DIRECTIONS FOR THIS TASK:
Count how many lines hold the word "Blender" and give that number as the whole answer.

DATA SUPPLIED:
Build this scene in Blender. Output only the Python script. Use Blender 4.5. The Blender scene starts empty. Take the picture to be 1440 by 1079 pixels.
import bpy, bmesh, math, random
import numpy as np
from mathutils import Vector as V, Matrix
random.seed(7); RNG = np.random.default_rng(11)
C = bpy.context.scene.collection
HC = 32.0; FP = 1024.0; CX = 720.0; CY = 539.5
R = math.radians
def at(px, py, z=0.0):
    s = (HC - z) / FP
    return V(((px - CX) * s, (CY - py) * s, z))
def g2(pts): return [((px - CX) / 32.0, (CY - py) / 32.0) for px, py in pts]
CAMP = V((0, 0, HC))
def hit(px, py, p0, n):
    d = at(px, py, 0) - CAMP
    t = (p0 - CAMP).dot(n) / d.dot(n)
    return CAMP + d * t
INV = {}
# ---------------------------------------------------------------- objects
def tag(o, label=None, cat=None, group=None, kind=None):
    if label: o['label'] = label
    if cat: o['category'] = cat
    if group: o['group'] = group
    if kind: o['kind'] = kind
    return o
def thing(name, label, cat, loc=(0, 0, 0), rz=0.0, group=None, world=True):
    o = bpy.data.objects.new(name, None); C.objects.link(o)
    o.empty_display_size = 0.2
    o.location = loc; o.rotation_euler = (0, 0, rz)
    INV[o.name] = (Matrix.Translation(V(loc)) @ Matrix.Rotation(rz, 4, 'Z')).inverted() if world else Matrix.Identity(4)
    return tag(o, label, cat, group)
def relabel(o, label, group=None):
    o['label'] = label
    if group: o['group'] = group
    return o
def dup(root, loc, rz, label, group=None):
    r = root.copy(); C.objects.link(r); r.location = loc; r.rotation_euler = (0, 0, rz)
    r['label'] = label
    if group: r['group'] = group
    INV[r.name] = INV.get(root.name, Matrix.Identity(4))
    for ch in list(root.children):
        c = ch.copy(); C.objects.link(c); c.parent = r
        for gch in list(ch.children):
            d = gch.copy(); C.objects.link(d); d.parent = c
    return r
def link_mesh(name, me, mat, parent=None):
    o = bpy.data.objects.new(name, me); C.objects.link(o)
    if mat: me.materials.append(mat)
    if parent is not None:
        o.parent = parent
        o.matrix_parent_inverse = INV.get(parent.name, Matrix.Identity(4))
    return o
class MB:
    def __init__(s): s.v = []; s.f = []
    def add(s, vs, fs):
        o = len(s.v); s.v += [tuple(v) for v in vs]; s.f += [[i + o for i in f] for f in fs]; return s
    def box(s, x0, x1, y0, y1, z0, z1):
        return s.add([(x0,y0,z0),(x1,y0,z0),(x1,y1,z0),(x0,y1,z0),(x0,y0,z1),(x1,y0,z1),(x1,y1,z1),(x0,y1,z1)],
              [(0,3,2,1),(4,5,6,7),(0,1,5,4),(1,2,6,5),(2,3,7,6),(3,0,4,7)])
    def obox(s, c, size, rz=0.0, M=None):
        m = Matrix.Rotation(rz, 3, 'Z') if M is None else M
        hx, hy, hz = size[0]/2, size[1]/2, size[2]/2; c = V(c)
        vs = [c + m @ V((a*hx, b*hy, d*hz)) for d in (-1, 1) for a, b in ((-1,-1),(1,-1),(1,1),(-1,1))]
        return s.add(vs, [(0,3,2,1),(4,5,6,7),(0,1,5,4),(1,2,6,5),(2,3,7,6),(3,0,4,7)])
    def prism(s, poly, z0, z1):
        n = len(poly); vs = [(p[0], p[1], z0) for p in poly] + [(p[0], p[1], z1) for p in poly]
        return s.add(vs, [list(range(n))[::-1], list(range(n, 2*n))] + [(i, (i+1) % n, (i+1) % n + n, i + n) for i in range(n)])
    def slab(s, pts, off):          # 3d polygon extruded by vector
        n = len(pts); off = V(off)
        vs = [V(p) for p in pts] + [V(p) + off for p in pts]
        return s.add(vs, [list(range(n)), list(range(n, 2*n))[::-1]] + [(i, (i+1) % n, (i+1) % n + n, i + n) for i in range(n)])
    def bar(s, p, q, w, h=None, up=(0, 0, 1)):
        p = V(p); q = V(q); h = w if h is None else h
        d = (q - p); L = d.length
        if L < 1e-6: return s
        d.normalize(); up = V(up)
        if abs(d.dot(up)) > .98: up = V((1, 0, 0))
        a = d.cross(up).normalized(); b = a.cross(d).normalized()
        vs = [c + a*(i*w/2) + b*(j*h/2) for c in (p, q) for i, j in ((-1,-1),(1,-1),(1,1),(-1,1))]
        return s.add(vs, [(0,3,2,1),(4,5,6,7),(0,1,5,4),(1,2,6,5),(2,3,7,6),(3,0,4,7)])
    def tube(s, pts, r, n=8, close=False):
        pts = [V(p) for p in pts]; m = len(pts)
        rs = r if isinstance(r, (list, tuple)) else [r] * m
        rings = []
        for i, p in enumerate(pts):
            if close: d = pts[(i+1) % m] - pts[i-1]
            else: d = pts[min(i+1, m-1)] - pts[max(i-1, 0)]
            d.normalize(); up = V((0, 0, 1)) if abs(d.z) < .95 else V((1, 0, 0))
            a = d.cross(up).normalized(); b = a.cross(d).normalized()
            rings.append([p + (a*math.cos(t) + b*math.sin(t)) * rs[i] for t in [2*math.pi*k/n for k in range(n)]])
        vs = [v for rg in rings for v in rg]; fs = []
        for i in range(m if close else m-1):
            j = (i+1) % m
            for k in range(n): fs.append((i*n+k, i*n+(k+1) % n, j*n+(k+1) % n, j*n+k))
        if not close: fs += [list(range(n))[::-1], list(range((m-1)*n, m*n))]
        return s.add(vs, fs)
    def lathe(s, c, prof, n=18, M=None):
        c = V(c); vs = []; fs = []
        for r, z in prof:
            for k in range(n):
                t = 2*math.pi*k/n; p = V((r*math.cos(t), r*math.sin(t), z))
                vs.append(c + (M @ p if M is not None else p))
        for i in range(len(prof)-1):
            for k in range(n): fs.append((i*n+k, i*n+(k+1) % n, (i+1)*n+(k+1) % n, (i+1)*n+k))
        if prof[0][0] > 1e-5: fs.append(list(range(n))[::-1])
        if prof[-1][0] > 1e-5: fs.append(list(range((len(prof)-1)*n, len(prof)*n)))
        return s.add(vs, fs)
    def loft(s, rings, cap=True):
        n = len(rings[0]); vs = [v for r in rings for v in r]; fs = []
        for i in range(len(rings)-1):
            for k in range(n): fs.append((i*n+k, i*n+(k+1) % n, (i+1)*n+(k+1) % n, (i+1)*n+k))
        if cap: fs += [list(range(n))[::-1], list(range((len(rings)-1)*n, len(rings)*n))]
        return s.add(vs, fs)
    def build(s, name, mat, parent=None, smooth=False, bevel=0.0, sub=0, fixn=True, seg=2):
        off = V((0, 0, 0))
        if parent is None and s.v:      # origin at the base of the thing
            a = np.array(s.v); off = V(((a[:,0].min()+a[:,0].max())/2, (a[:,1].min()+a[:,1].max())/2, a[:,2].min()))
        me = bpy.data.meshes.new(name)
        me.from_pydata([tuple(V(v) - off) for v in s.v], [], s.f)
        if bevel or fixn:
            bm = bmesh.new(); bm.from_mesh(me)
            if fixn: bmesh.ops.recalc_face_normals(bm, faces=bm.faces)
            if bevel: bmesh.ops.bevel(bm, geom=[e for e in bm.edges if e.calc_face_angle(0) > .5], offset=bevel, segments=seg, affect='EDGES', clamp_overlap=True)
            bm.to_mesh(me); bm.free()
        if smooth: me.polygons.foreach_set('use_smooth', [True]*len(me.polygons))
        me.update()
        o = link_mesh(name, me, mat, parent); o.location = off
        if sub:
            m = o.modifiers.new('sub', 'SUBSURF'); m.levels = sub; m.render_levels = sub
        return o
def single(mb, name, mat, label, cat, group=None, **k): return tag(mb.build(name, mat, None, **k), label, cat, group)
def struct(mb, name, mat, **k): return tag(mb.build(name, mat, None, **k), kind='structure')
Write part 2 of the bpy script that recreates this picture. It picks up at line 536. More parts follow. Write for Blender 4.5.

ANSWER FOR THE TASK:
2